En 1830, la monarchie de Juillet, soutenue par les nostalgiques de la Révolution et de l’Empire, laïcise à nouveau le Panthéon, appelé « Temple de la Gloire », puis « Temple de l’Humanité ». Napoléon III restitue le bâtiment à l’Église catholique, mais conserve la dimension honorifique pour les grands hommes. C’est en 1885 que la IIIe République victorieuse en fait de nouveau la sépulture laïque que nous connaissons. Quant à la croix qui domine la coupole, elle fut ôtée trois fois : en 1792, en 1830 et en 1871, lors de la Commune. La Fédération nationale de la Libre-Pensée, qui connaît un regain d’activité aussi intense que son nombre d’adhérents est groupusculaire, se fait ponctuellement fort de la retirer à nouveau.
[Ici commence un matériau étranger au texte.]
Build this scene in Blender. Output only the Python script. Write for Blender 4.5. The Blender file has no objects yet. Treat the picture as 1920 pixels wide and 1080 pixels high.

Le Panthéon, c’est le symbole de la France chantée par Sardou dans Les Deux Écoles, la « fille aînée de l’Église et de la Convention ». Les socialistes Jean Zay et Pierre Brossolette, les catholiques Germaine Tillion et Geneviève de Gaulle, sont des deux écoles, et d’une même France. Regarder cette réalité en face, c’est aimer la France, non pas comme on voudrait qu’elle soit, mais telle qu’elle est.